» Your instructions:
Using the listing below, extract each line that has the word "from" in it.

» Source data:
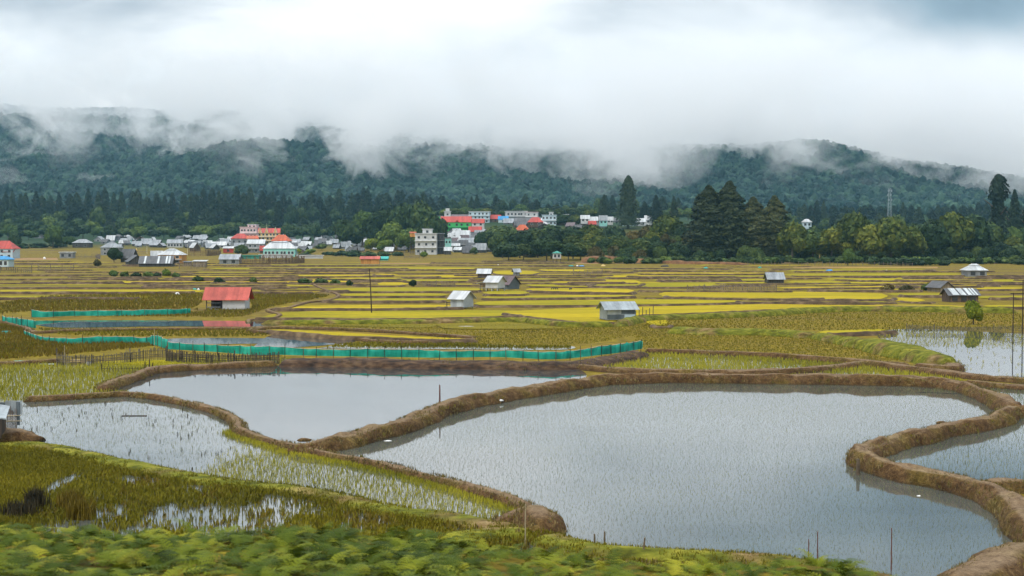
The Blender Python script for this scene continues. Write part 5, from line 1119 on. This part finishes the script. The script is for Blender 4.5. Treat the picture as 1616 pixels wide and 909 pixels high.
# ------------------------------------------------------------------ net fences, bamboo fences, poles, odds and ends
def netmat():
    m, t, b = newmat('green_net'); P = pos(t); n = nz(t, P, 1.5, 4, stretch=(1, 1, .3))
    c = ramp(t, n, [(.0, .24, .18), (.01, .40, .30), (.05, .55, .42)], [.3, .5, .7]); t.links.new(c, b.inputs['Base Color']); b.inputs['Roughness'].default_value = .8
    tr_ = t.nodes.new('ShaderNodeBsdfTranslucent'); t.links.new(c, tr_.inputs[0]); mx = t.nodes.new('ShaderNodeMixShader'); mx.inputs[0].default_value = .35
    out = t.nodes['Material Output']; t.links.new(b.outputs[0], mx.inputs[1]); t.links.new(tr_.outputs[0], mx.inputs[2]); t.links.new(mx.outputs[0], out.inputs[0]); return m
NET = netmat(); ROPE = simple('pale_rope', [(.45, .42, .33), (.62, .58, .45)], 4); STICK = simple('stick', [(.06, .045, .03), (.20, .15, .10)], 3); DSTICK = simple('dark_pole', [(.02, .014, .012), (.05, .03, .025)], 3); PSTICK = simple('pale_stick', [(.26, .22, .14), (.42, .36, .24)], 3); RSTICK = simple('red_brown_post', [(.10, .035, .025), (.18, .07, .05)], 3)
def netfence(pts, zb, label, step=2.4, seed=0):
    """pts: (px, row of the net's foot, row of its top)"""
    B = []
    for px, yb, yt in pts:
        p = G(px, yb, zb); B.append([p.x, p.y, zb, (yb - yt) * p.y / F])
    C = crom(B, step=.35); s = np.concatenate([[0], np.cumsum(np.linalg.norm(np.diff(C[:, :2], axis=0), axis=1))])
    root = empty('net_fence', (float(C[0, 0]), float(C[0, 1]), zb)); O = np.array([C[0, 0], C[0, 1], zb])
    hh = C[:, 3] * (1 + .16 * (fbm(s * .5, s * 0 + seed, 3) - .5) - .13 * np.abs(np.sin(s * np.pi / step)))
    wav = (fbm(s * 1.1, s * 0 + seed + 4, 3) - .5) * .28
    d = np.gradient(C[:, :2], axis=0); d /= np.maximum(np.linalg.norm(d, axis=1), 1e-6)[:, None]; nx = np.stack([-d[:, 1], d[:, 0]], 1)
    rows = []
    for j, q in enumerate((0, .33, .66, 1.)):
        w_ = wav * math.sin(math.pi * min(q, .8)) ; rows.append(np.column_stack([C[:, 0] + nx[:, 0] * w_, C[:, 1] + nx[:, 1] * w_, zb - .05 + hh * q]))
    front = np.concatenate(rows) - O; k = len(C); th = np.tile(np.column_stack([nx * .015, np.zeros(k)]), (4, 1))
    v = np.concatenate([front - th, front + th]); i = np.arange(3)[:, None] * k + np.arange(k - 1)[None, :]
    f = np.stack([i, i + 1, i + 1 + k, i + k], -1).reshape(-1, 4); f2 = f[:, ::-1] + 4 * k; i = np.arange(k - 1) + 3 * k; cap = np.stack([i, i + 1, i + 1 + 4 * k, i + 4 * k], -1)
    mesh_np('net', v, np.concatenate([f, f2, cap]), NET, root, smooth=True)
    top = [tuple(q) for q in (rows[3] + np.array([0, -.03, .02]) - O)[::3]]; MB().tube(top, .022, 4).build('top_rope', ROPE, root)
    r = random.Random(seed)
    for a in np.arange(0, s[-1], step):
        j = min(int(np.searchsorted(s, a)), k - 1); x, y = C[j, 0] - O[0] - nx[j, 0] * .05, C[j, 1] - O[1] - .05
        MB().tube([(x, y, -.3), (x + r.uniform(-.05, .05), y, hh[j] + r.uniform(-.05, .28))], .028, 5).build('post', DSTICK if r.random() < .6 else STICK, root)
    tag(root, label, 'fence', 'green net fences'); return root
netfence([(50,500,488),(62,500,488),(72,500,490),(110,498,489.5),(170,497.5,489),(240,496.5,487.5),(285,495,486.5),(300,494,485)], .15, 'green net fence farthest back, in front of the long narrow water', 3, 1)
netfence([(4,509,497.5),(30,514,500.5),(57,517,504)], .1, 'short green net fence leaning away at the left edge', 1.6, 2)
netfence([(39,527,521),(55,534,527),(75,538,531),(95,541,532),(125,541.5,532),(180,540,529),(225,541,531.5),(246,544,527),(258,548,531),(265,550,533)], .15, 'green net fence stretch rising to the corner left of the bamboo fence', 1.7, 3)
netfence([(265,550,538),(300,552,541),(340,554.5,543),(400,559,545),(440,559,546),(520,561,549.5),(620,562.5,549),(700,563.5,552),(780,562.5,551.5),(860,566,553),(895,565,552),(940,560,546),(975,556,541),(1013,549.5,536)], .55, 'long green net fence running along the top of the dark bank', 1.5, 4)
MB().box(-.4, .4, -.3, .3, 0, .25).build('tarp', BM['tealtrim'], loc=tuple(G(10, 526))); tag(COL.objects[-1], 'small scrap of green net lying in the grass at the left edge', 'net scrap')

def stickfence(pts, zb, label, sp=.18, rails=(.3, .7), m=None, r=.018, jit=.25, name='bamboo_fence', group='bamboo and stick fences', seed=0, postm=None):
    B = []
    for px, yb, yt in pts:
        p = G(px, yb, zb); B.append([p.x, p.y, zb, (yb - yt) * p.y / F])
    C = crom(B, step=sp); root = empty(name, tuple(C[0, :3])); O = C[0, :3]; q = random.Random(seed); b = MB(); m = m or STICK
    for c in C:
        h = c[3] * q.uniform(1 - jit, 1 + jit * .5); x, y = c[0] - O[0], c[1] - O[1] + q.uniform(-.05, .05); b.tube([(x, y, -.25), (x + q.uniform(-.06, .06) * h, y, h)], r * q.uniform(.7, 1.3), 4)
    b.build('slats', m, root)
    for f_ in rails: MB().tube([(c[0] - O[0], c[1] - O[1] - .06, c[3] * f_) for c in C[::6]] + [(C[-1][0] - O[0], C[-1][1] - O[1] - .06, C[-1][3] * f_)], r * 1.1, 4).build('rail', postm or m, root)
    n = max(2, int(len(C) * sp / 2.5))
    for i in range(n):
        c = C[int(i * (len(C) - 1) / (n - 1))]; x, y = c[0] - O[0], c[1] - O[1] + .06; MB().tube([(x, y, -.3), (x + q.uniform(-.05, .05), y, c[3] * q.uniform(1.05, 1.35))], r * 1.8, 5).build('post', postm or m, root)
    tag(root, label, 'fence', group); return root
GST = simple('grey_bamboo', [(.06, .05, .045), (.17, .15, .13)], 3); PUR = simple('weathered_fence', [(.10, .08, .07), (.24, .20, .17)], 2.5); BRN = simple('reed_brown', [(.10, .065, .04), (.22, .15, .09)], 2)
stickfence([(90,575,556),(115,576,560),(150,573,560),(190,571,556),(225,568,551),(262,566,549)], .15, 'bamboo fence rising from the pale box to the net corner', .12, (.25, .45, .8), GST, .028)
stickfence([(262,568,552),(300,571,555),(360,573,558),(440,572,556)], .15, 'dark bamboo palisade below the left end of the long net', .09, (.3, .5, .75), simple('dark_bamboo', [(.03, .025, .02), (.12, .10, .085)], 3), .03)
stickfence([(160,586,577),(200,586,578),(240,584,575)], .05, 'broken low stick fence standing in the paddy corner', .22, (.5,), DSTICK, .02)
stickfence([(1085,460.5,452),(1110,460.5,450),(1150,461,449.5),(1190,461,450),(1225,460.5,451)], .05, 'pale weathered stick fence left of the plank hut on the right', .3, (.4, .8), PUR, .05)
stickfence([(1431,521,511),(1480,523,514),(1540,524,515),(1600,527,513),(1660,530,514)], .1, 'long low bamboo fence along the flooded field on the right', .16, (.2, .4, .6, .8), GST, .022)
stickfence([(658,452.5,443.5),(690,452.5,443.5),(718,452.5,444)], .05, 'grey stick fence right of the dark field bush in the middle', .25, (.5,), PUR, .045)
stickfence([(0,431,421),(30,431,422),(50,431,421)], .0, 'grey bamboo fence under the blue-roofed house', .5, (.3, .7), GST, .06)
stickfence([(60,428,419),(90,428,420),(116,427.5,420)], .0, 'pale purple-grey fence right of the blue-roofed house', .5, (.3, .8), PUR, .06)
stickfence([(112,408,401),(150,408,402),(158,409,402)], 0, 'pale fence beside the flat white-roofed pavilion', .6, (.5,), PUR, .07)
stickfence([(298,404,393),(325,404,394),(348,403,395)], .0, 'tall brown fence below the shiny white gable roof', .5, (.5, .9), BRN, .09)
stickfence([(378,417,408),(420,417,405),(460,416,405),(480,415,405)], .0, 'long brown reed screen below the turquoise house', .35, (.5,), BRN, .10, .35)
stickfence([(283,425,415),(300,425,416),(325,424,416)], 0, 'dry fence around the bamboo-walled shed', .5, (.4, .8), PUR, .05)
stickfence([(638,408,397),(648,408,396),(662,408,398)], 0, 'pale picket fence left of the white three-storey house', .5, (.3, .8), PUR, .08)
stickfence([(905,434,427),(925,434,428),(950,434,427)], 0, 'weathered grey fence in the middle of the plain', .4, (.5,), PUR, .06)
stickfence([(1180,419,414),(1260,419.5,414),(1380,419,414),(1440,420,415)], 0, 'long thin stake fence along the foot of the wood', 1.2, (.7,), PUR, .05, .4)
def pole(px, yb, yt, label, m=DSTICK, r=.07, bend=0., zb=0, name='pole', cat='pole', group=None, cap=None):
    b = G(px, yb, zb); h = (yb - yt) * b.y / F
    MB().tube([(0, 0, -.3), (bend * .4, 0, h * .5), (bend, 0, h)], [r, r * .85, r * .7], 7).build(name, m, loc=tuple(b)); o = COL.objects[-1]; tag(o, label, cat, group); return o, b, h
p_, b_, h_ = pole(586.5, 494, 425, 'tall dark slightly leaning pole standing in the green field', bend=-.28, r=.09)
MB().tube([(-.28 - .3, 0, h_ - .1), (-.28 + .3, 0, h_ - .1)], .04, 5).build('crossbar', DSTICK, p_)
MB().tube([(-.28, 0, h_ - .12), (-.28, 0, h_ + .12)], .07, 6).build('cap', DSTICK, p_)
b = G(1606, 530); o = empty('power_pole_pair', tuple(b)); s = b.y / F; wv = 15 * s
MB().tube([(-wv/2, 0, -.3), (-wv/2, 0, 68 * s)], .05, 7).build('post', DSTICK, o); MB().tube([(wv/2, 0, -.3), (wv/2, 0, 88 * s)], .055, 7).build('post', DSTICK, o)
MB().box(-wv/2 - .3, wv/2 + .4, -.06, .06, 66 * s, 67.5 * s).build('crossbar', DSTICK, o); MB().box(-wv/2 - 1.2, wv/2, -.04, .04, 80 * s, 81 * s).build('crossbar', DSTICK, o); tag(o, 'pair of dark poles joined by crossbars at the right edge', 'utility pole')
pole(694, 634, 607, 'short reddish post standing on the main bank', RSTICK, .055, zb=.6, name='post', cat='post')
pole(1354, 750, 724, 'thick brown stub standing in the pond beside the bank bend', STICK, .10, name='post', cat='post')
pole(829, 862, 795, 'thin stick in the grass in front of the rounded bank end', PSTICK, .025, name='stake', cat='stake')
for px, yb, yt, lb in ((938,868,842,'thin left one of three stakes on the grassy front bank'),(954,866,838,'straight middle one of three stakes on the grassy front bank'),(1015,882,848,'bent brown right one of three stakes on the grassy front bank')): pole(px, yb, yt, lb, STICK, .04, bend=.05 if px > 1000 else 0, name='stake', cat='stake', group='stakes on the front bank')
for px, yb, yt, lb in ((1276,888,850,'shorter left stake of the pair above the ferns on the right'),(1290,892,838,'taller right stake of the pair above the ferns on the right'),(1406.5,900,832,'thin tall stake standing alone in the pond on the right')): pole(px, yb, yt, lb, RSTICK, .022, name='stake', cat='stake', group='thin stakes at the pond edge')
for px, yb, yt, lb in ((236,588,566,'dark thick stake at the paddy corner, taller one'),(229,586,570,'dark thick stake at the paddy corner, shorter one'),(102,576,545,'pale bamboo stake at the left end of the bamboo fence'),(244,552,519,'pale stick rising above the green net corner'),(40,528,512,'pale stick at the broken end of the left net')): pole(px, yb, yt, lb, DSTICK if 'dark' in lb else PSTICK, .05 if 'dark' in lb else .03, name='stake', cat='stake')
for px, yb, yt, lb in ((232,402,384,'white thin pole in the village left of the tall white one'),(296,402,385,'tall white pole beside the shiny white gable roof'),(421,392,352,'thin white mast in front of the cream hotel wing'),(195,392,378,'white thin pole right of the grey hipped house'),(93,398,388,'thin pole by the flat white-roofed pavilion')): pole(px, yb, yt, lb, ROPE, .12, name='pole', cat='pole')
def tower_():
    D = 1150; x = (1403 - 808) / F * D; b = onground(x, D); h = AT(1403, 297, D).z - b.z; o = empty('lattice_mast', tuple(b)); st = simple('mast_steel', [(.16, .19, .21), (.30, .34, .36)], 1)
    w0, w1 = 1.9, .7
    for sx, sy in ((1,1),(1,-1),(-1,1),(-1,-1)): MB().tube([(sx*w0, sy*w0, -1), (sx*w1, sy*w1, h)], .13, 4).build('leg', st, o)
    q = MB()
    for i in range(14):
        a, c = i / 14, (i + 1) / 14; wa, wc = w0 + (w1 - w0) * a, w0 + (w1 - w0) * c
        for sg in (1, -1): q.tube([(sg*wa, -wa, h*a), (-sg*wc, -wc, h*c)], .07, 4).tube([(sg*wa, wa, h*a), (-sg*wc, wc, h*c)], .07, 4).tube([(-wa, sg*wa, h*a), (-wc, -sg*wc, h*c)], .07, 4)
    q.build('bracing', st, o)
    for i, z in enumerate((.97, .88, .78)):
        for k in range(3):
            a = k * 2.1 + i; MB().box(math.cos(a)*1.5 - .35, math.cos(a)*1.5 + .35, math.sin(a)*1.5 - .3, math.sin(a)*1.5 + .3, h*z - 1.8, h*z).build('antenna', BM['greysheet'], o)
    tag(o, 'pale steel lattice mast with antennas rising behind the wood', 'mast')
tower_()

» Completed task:
The Blender Python script for this scene continues. Write part 5, from line 1119 on. This part finishes the script. The script is for Blender 4.5. Treat the picture as 1616 pixels wide and 909 pixels high.
stickfence([(90,575,556),(115,576,560),(150,573,560),(190,571,556),(225,568,551),(262,566,549)], .15, 'bamboo fence rising from the pale box to the net corner', .12, (.25, .45, .8), GST, .028)